### EXERCISE PROMPT
Reproduce each line of the material precisely.
_ _ _
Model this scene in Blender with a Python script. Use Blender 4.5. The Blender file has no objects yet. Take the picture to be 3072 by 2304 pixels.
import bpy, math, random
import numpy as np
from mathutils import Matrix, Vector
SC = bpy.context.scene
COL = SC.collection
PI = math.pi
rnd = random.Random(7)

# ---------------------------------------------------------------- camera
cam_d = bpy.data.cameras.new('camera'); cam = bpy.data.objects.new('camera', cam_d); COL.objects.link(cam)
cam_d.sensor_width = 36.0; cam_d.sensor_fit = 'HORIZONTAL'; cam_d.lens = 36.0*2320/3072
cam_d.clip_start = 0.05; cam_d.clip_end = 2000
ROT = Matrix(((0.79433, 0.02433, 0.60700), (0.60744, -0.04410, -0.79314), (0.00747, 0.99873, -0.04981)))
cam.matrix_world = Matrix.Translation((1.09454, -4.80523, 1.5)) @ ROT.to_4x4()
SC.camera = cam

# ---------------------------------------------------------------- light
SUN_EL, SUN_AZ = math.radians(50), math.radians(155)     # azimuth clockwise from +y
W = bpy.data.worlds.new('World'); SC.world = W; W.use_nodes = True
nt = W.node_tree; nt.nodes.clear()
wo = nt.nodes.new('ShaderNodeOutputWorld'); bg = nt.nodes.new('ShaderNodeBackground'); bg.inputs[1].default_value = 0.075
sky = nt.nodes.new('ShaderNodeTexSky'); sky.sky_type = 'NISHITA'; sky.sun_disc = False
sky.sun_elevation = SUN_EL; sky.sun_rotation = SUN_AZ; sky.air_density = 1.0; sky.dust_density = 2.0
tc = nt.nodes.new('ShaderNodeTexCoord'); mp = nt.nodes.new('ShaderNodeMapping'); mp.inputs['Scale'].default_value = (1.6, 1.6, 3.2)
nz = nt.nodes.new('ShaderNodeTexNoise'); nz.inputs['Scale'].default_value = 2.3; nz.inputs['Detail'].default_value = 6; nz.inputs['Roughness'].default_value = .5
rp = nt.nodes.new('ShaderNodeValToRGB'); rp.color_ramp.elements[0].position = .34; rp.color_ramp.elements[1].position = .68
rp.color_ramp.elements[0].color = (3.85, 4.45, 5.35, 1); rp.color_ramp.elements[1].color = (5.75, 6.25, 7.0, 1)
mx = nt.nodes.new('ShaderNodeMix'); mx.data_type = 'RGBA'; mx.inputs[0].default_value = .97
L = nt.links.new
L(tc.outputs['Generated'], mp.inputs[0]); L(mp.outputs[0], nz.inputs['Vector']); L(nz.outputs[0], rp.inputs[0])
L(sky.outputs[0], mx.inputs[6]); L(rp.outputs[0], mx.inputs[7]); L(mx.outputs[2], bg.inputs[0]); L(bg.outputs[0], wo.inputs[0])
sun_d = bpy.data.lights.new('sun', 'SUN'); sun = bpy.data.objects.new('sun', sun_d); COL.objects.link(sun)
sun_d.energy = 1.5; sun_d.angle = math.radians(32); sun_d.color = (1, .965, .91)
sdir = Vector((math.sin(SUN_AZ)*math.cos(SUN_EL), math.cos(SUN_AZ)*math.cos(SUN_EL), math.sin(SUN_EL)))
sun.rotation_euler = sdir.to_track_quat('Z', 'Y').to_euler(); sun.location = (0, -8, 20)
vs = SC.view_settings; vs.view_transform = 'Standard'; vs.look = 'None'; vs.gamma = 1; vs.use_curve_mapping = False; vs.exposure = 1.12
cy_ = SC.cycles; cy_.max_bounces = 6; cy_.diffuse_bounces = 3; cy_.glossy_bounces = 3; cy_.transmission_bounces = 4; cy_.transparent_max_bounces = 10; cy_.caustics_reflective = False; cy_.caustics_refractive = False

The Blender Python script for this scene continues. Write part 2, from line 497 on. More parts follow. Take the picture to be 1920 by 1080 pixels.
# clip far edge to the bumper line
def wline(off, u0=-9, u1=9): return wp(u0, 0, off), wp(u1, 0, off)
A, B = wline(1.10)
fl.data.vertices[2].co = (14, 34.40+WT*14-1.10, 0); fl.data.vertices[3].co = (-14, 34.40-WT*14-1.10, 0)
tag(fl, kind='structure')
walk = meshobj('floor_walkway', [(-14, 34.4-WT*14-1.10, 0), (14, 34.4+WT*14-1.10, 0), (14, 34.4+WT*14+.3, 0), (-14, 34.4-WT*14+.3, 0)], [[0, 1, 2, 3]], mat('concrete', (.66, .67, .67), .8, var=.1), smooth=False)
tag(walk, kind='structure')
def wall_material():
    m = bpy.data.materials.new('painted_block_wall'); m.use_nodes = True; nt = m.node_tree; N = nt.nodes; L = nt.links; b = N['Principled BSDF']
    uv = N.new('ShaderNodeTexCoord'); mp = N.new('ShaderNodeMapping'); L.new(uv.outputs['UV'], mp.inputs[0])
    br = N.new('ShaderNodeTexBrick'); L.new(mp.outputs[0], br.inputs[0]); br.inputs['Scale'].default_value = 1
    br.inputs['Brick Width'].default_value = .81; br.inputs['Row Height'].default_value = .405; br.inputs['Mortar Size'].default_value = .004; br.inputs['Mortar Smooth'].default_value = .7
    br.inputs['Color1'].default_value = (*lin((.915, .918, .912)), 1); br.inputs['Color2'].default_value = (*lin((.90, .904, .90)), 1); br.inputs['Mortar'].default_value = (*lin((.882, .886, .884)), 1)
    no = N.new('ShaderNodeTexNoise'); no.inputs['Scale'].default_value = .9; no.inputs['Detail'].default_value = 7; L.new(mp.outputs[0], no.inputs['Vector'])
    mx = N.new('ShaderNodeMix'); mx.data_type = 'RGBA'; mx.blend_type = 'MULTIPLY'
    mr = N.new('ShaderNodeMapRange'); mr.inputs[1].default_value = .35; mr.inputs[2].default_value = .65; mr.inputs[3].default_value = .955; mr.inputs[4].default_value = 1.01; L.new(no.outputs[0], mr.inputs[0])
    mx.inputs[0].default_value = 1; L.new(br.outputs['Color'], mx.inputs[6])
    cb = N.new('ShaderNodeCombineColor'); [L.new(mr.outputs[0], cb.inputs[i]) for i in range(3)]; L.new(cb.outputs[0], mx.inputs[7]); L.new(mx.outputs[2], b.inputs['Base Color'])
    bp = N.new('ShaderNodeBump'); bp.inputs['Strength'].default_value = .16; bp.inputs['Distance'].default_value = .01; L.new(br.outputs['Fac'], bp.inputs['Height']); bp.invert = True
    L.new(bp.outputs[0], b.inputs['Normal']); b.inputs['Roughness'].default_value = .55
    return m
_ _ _
### SOLUTION TO THIS EXERCISE
Model this scene in Blender with a Python script. Use Blender 4.5. The Blender file has no objects yet. Take the picture to be 3072 by 2304 pixels.
import bpy, math, random
import numpy as np
from mathutils import Matrix, Vector
SC = bpy.context.scene
COL = SC.collection
PI = math.pi
rnd = random.Random(7)

# ---------------------------------------------------------------- camera
cam_d = bpy.data.cameras.new('camera'); cam = bpy.data.objects.new('camera', cam_d); COL.objects.link(cam)
cam_d.sensor_width = 36.0; cam_d.sensor_fit = 'HORIZONTAL'; cam_d.lens = 36.0*2320/3072
cam_d.clip_start = 0.05; cam_d.clip_end = 2000
ROT = Matrix(((0.79433, 0.02433, 0.60700), (0.60744, -0.04410, -0.79314), (0.00747, 0.99873, -0.04981)))
cam.matrix_world = Matrix.Translation((1.09454, -4.80523, 1.5)) @ ROT.to_4x4()
SC.camera = cam

# ---------------------------------------------------------------- light
SUN_EL, SUN_AZ = math.radians(50), math.radians(155)     # azimuth clockwise from +y
W = bpy.data.worlds.new('World'); SC.world = W; W.use_nodes = True
nt = W.node_tree; nt.nodes.clear()
wo = nt.nodes.new('ShaderNodeOutputWorld'); bg = nt.nodes.new('ShaderNodeBackground'); bg.inputs[1].default_value = 0.075
sky = nt.nodes.new('ShaderNodeTexSky'); sky.sky_type = 'NISHITA'; sky.sun_disc = False
sky.sun_elevation = SUN_EL; sky.sun_rotation = SUN_AZ; sky.air_density = 1.0; sky.dust_density = 2.0
tc = nt.nodes.new('ShaderNodeTexCoord'); mp = nt.nodes.new('ShaderNodeMapping'); mp.inputs['Scale'].default_value = (1.6, 1.6, 3.2)
nz = nt.nodes.new('ShaderNodeTexNoise'); nz.inputs['Scale'].default_value = 2.3; nz.inputs['Detail'].default_value = 6; nz.inputs['Roughness'].default_value = .5
rp = nt.nodes.new('ShaderNodeValToRGB'); rp.color_ramp.elements[0].position = .34; rp.color_ramp.elements[1].position = .68
rp.color_ramp.elements[0].color = (3.85, 4.45, 5.35, 1); rp.color_ramp.elements[1].color = (5.75, 6.25, 7.0, 1)
mx = nt.nodes.new('ShaderNodeMix'); mx.data_type = 'RGBA'; mx.inputs[0].default_value = .97
L = nt.links.new
L(tc.outputs['Generated'], mp.inputs[0]); L(mp.outputs[0], nz.inputs['Vector']); L(nz.outputs[0], rp.inputs[0])
L(sky.outputs[0], mx.inputs[6]); L(rp.outputs[0], mx.inputs[7]); L(mx.outputs[2], bg.inputs[0]); L(bg.outputs[0], wo.inputs[0])
sun_d = bpy.data.lights.new('sun', 'SUN'); sun = bpy.data.objects.new('sun', sun_d); COL.objects.link(sun)
sun_d.energy = 1.5; sun_d.angle = math.radians(32); sun_d.color = (1, .965, .91)
sdir = Vector((math.sin(SUN_AZ)*math.cos(SUN_EL), math.cos(SUN_AZ)*math.cos(SUN_EL), math.sin(SUN_EL)))
sun.rotation_euler = sdir.to_track_quat('Z', 'Y').to_euler(); sun.location = (0, -8, 20)
vs = SC.view_settings; vs.view_transform = 'Standard'; vs.look = 'None'; vs.gamma = 1; vs.use_curve_mapping = False; vs.exposure = 1.12
cy_ = SC.cycles; cy_.max_bounces = 6; cy_.diffuse_bounces = 3; cy_.glossy_bounces = 3; cy_.transmission_bounces = 4; cy_.transparent_max_bounces = 10; cy_.caustics_reflective = False; cy_.caustics_refractive = False

The Blender Python script for this scene continues. Write part 2, from line 497 on. More parts follow. Take the picture to be 1920 by 1080 pixels.
# clip far edge to the bumper line
def wline(off, u0=-9, u1=9): return wp(u0, 0, off), wp(u1, 0, off)
A, B = wline(1.10)
fl.data.vertices[2].co = (14, 34.40+WT*14-1.10, 0); fl.data.vertices[3].co = (-14, 34.40-WT*14-1.10, 0)
tag(fl, kind='structure')
walk = meshobj('floor_walkway', [(-14, 34.4-WT*14-1.10, 0), (14, 34.4+WT*14-1.10, 0), (14, 34.4+WT*14+.3, 0), (-14, 34.4-WT*14+.3, 0)], [[0, 1, 2, 3]], mat('concrete', (.66, .67, .67), .8, var=.1), smooth=False)
tag(walk, kind='structure')
def wall_material():
    m = bpy.data.materials.new('painted_block_wall'); m.use_nodes = True; nt = m.node_tree; N = nt.nodes; L = nt.links; b = N['Principled BSDF']
    uv = N.new('ShaderNodeTexCoord'); mp = N.new('ShaderNodeMapping'); L.new(uv.outputs['UV'], mp.inputs[0])
    br = N.new('ShaderNodeTexBrick'); L.new(mp.outputs[0], br.inputs[0]); br.inputs['Scale'].default_value = 1
    br.inputs['Brick Width'].default_value = .81; br.inputs['Row Height'].default_value = .405; br.inputs['Mortar Size'].default_value = .004; br.inputs['Mortar Smooth'].default_value = .7
    br.inputs['Color1'].default_value = (*lin((.915, .918, .912)), 1); br.inputs['Color2'].default_value = (*lin((.90, .904, .90)), 1); br.inputs['Mortar'].default_value = (*lin((.882, .886, .884)), 1)
    no = N.new('ShaderNodeTexNoise'); no.inputs['Scale'].default_value = .9; no.inputs['Detail'].default_value = 7; L.new(mp.outputs[0], no.inputs['Vector'])
    mx = N.new('ShaderNodeMix'); mx.data_type = 'RGBA'; mx.blend_type = 'MULTIPLY'
    mr = N.new('ShaderNodeMapRange'); mr.inputs[1].default_value = .35; mr.inputs[2].default_value = .65; mr.inputs[3].default_value = .955; mr.inputs[4].default_value = 1.01; L.new(no.outputs[0], mr.inputs[0])
    mx.inputs[0].default_value = 1; L.new(br.outputs['Color'], mx.inputs[6])
    cb = N.new('ShaderNodeCombineColor'); [L.new(mr.outputs[0], cb.inputs[i]) for i in range(3)]; L.new(cb.outputs[0], mx.inputs[7]); L.new(mx.outputs[2], b.inputs['Base Color'])
    bp = N.new('ShaderNodeBump'); bp.inputs['Strength'].default_value = .16; bp.inputs['Distance'].default_value = .01; L.new(br.outputs['Fac'], bp.inputs['Height']); bp.invert = True
    L.new(bp.outputs[0], b.inputs['Normal']); b.inputs['Roughness'].default_value = .55
    return m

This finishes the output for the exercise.